Kedua, sumber-sumber tertulis juga sulit dicari. "Namun arsipnya masih banyak di Belanda, khususnya Den Haag," ujar penulis Masyarakat dan Perang Asia Timur Raya ini.
Adapun Edi Sudarjat lebih menyoroti pentingnya penetapan KH Sholeh Iskandar sebagai pahlawan nasional. Sebab meski telah diajukan oleh MUI sejak 1995, sampai sekarang KH Sholeh Iskandar belum diangkat menjadi pahlawan nasional. "Salah satunya karena belum adanya biografi," ujar Edi Sudarjat.

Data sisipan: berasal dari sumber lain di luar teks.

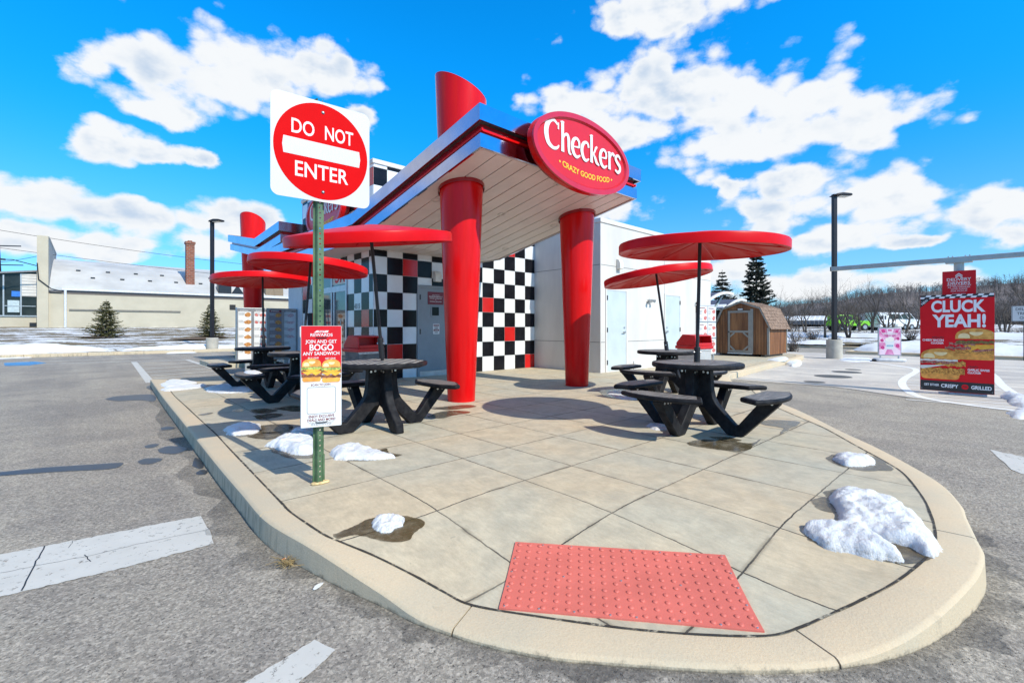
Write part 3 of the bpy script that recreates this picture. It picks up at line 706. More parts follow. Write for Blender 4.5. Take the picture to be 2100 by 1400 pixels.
def door(u0, u1, zt, mat, name, hinge='L', knob=True):
    d = MB(); d.box(u0, u1, VR - .012, VR + .004, .03, zt); o = rp(d, name, mat, bevel=.003)
    f = MB(); f.box(u0 - .05, u0, VR - .022, VR + .004, 0, zt + .05); f.box(u1, u1 + .05, VR - .022, VR + .004, 0, zt + .05); f.box(u0, u1, VR - .022, VR + .004, zt, zt + .05)
    f.box(u0, u1, VR - .02, VR + .004, 0, .028)
    fo = f.build('door_frame', STUCCO2); fo.parent = o
    hx = u0 + .005 if hinge == 'L' else u1 - .005
    for z in (.25, 1.08, 1.9):
        h = MB(); h.box(hx - .016, hx + .016, VR - .034, VR - .011, z - .06, z + .06); ho = h.build('hinge', HARD); ho.parent = o
    if knob:
        kx = u1 - .09 if hinge == 'L' else u0 + .09
        h = MB(); h.tube([(kx, VR - .012, 1.02), (kx, VR - .06, 1.02)], .028, 10); h.tube([(kx, VR - .06, 1.02), (kx - .12, VR - .065, 1.02)], .013, 8); h2 = MB(); h2.tube([(kx, VR - .012, 1.14), (kx, VR - .03, 1.14)], .025, 10); h2.build('lock', GALV).parent = o
        ho = h.build('handle', GALV); ho.parent = o
    return o
door(9.76, 10.62, 2.10, DOORW, 'door'); door(12.66, 13.54, 2.10, DOORW, 'door', hinge='R')
# grey service door in the checkered wall
d = MB(); d.box(5.70, 6.62, VW - .02, VW + .004, .12, 2.07); gd = rp(d, 'service_door', DOORG, bevel=.003)
def sub(b, name, mat, par, **k): o = b.build(name, mat, **k); o.parent = par; return o
f = MB(); f.box(5.634, 5.70, VW - .035, VW + .004, 0, 2.13); f.box(6.62, 6.686, VW - .035, VW + .004, 0, 2.13); f.box(5.70, 6.62, VW - .035, VW + .004, 2.07, 2.13); sub(f, 'door_frame', DOORG, gd, bevel=.004)
gd.matrix_parent_inverse = Matrix.Translation(-rest.location)
f = MB(); f.box(5.70, 6.62, VW - .026, VW + .004, .0, .118); sub(f, 'kick_plate', M('kick_plate', (.55, .56, .57), .3, .6), gd)
f = MB(); f.box(6.0, 6.25, VW - .03, VW - .018, 1.40, 1.66); sub(f, 'window_frame', DOORG, gd, bevel=.004)
f = MB(); f.box(6.03, 6.22, VW - .034, VW - .028, 1.43, 1.63); sub(f, 'window', GLASSD, gd)
for z in (.3, 1.05, 1.85):
    f = MB(); f.box(5.69, 5.715, VW - .045, VW - .019, z - .06, z + .06); sub(f, 'hinge', HARD, gd)
n1 = empty('owner_notice', (6.135, VW - .024, 1.84), FACE_S, 'maroon notice with white lettering at the top of the grey service door', 'notice')
plate(n1, 'board', rrect(.44, .30, .01), 0, .004, MAROON)
for (s, sz, y) in (('THIS LOCATION IS', .022, .075), ('INDEPENDENTLY', .044, .035), ('OWNED & OPERATED', .031, -.008), ('BY', .018, -.04), ('DONALD SCHULER', .034, -.08)): text(n1, s, sz, 0, y, .005, WHITEP, .012, 1.1)
n2 = empty('door_notice', (6.15, VW - .024, 1.11), FACE_S, 'small white and red notice under the window of the grey service door', 'notice')
plate(n2, 'board', rrect(.18, .25, .02), 0, .004, WHITEP); plate(n2, 'red_band', rrect(.15, .045, .003, cy=.085), .004, .0055, MAROON); plate(n2, 'red_band', rrect(.15, .04, .003, cy=-.03), .004, .0055, MAROON)
text(n2, 'NOTICE', .035, 0, .085, .006, WHITEP, .012); text(n2, 'DOOR', .03, 0, -.03, .006, WHITEP, .012); dashes(n2, 0, .05, .14, 3, .022, .011, .0045, BLACKP, 'C', 3); dashes(n2, 0, -.065, .13, 2, .022, .01, .0045, BLACKP, 'C', 4)
def wall_lamp(u, v, z, name='wall_lamp', w=.17):
    b = MB(); b.prism([(0, -.13), (.12, -.13), (.12, .02), (.08, .11), (0, .13)], lambda a, c, t: (u + t, v - a, z + c), -w / 2, w / 2); rp(b, name, LAMPW, bevel=.01)
wall_lamp(6.155, VW - .006, 2.36); wall_lamp(10.27, VR, 2.80, w=.16)
def floods(u, z):
    b = MB(); b.box(u - .05, u + .05, VR - .03, VR, z - .05, z + .05)
    for s in (-1, 1):
        b.tube([(u + s * .02, VR - .03, z), (u + s * .07, VR - .08, z + .02)], .013, 8); b.tube([(u + s * .07, VR - .06, z + .035), (u + s * .10, VR - .16, z)], [.03, .05], 12)
    rp(b, 'floodlight', GALV, smooth=True)
floods(11.75, 1.88)
b = MB(); b.box(14.6, 14.72, VR - .03, VR, 1.62, 1.86)
cyl = [(14.66 + .1 * math.cos(R(a)), VR - .05, 1.88 + .1 * math.sin(R(a))) for a in range(-80, 200, 20)]; b.tube(cyl, .02, 8); rp(b, 'hose_hook', HARD)

# storefront entrance in the west face
def storefront():
    b = MB(); x0, x1 = UW - .03, UW + .006
    for v in (10.765, 11.66, 12.56): b.box(x0, x1, v, v + .065, .0, 2.72)
    for z in (.0, 2.02, 2.655): b.box(x0 + .002, x1, 10.83, 12.56, z, z + (.1 if z != 2.02 else .14))
    b.box(x0, x1, 11.5, 11.56, .1, 2.02)
    fr = rp(b, 'entrance_frame', ALU)
    g = MB(); g.box(UW - .008, UW + .003, 10.83, 12.56, .1, 2.02); g.box(UW - .008, UW + .003, 10.83, 12.56, 2.16, 2.655); rp(g, 'entrance_glass', M('storefront_glass', (.05, .06, .065), .04, var=.5, scale=2, spec=.9))
    g = MB(); g.tube([(UW - .05, 11.05, .9), (UW - .05, 11.05, 1.35)], .015, 8); rp(g, 'door_handle', GALV)
    d_ = empty('painted_reflection', (UW - .0085, 11.3, 2.4), FACE_W, 'pale reflection painted on the transom glass, reversed red letters above the entrance', 'glass_reflection')  # reflection of a sign across the street, painted onto the glass
    plate(d_, 'reflected_panel', rrect(.86, .40, .01), 0, .002, M('pale_reflection', (.55, .57, .52), .5, var=.2, scale=4))
    t = text(d_, 'MC', .42, .1, -.02, .003, REDM, .03, -1.0)
    n_ = empty('house_number', (UW - .0075, 10.2, 1.625), FACE_W, 'black street number 4315 on the tiles beside the entrance', 'number')
    text(n_, '4315', .16, -.02, 0, 0, BLACKP, .022, .95, name='digits')
    text(d_, '', .1, 0, 0, 0, REDM) if False else None
storefront()

# ------------------------------------------------------------------ canopy: sloping deck with a steel and red edge
U0, U1, VF, VB, VE = 3.83, 7.56, 4.80, 8.70, 15.0
ZF, ZB = 3.555, 2.828
prof = [(VF, ZF), (VB, ZB), (VE, ZB)]; profR = [(VF, ZF), (VB, ZB), (VW, ZB)]
def zs(v): return ZB if v > VB else ZF + (ZB - ZF) * (v - VF) / (VB - VF)
def bandpoly(P, a, c): return [(v, z + a) for v, z in P] + [(v, z + c) for v, z in reversed(P)]
def canopy():
    gap = .011
    b = MB(); n = 12; w = (U1 - U0 - .10) / n
    for k in range(n):
        a0 = U0 + .05 + k * w + gap; a1 = U0 + .05 + (k + 1) * w - gap
        P = [(VF + .08, zs(VF + .08)), (VB - .006, ZB + .001)]; b.prism(bandpoly(P, .008, .03), west, a0, a1)
        b.prism([(VB + .006, ZB + .008), (VW - .01, ZB + .008), (VW - .01, ZB + .03), (VB + .006, ZB + .03)], west, a0, a1)
    b.box(U0 + .05, UW - .01, VW + .0, VE - .01, ZB + .008, ZB + .03)
    rp(b, 'soffit', SOFFIT)
    b = MB(); b.prism(bandpoly([(VF + .04, zs(VF + .04))] + profR[1:], .032, .07), west, U0 + .0305, U1 - .0305); b.box(U0 + .03, UW - .012, VW + .01, VE - .01, ZB + .034, ZB + .07); rp(b, 'soffit_backing', DARKGAP)
    b = MB(); b.prism(bandpoly([(VF + .02, zs(VF + .02))] + profR[1:], .44, .50), west, U0 + .03, U1 - .03); b.box(U0 + .03, UW - .012, VW + .01, VE - .02, ZB + .44, ZB + .50); rp(b, 'roof_deck', M('roof_membrane', (.55, .55, .54), .8))
    # edge bands: lower steel, red recess, upper steel
    for name, a, c, off, m in (('lower_fascia', -.012, .172, .0, STEEL), ('red_fascia', .172, .315, -.05, DRED), ('upper_fascia', .315, .535, .055, STEEL)):
        b = MB()
        b.prism(bandpoly([(VF - off, zs(VF - off) if False else ZF), (VB, ZB), (VE, ZB)], a, c), west, U0 - off, U0 - off + .03)
        b.prism(bandpoly([(VF - off, ZF), (VB, ZB), (VW, ZB)], a, c), west, U1 + off - .03, U1 + off)
        b.box(U0 - off + .0305, U1 + off - .0305, VF - off, VF - off + .03, ZF + a, ZF + c)
        rp(b, name, m)
    b = MB(); b.prism(bandpoly(prof, .215, .25), west, U0 + .025, U0 + .05); b.prism(bandpoly(profR, .215, .25), west, U1 - .05, U1 - .025); b.box(U0 + .03, U1 - .03, VF + .02, VF + .048, ZF + .215, ZF + .25); rp(b, 'red_neon_rail', RED)
    b = MB(); b.box(U0 + .03, U1 - .03, VF + .031, VF + .075, ZF - .014, ZF + .02)
    b.prism(bandpoly([(VF + .03, ZF - .005), (VB, ZB), (VW, ZB)], -.012, .012), west, U1 - .045, U1 - .0305); rp(b, 'soffit_trim', STUCCO2)
    b = MB()
    for k in range(26):
        v = VF + .2 + k * .29
        if v < VB + .3: b.prism(bandpoly([(v, zs(v)), (v + .29, zs(v + .29))], -.011, .014), west, U0 + .031, U0 + .048); b.mat(1 if k % 2 and k > 2 else (2 if k % 3 else 0))
    rp(b, 'checkered_edge_trim', [RED, BLACKP, WHITEP])
    # overlap seams on the steel
    for (px, py) in ((894, 411), (1029, 440), (1136, 463), (1036.7, 510), (1145, 377)):
        d = ray(px, py); t = None
        lo, hi = 2, 20
        for _ in range(60):
            mid = (lo + hi) / 2; p = EYE + d * mid
            if p.z > zs(p.y): hi = mid
            else: lo = mid
        b = MB(); b.lathe([(.052, .03), (.052, -.006), (.078, -.006), (.085, .004), (.085, .03)], 24, cap=False)
        sl = math.atan((ZB - ZF) / (VB - VF)) if p.y < VB else 0
        o = b.build('downlight', STUCCO2, smooth=True, loc=(p.x, p.y, zs(p.y) + .008), rot=(sl, 0, 0)); keep(o, rest)
        b = MB(); b.lathe([(.052, .02), (.0, .021)], 20, cap=False); lo_ = b.build('lamp', M('lamp_glass', (.6, .55, .42), .3)); lo_.parent = o
canopy()
def column(u, v, z1, r0=.215, r1=.345, zr=3.42, cut=0.0, tilt=(0, -1)):
    b = MB(); n = 56; prof_ = [0, .02, .06] + [z1 * k / 12 for k in range(1, 13)]
    vs = []; rings = []
    for z in prof_:
        r = r0 + (r1 - r0) * z / zr; ring = []
        for k in range(n):
            a = 2 * math.pi * k / n; zz = z
            if z == z1: zz = z1 + cut * (math.cos(a) * tilt[0] + math.sin(a) * tilt[1])
            rr = r0 + (r1 - r0) * zz / zr; ring.append((u + rr * math.cos(a), v + rr * math.sin(a), zz))
        rings.append(ring)
    for i in range(len(rings) - 1):
        for k in range(n): b.face([rings[i][k], rings[i][(k + 1) % n], rings[i + 1][(k + 1) % n], rings[i + 1][k]])
    b.face(rings[-1])
    return rp(b, 'column', RED, smooth=True, angle=30)
column(4.35, 5.93, 4.90, cut=.19, tilt=(-.72, .66)); column(7.15, 5.90, 3.40, r0=.225); column(4.3, 18.2, 4.90, cut=.22, tilt=(-.7, -.7))
for (u, v) in ((4.35, 5.93), (7.15, 5.9)):
    b = MB(); b.lathe([(.365, zs(v) + .07), (.365, zs(v) - .05)], 56, (u, v), cap=False); b.v = [(x, y, z + (zs(y) - zs(v))) for x, y, z in b.v]
    rp(b, 'column_collar', DRED, smooth=True)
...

Lagipula, Edi menambahkan, Kiai Sholeh sangat rendah hati. Ia tidak mau jasanya diketahui, sehingga orang tidak tahu pencapaiannya. "Bahkan Kiai Sholeh pernah berpesan jika ada orang yang mencari data-data tentang dirinya jangan dikasih," tulis Edi Sudarjat dalam bukunya.
Padahal, KH Sholeh Iskandar memiliki prestasi yang bersifat daerah, nasional, dan internasional. "Dia komandan Batalion O yang punya peran penting dalam pergerakan Indonesia merdeka, salah satu pendiri LPPOM MUI, pendiri Rumah Sakit Islam Bogor, pendiri Universitas Ibnu Khaldun Bogor, dan pendiri perusahaan karoseri pertama di Indonesia pada 1959 bernama PT Gunung Tirtayasa," tutur Edi Sudarjat.
Sementara itu, Prof Saleh As’ad Djamhari menyoroti masyarakat Bogor pada masa itu yang sangat religius. Salah satunya adalah setiap masjid pada setiap hari Jumat selalu menyerukan untuk cinta Tanah Air.
Ia mengatakan Jepang tahu betul peran vital kiai dalam masyarakat. "Karena itu untuk memperoleh dukungan, Jepang harus mendekati ulama," ujar Saleh As'ad Djamhari.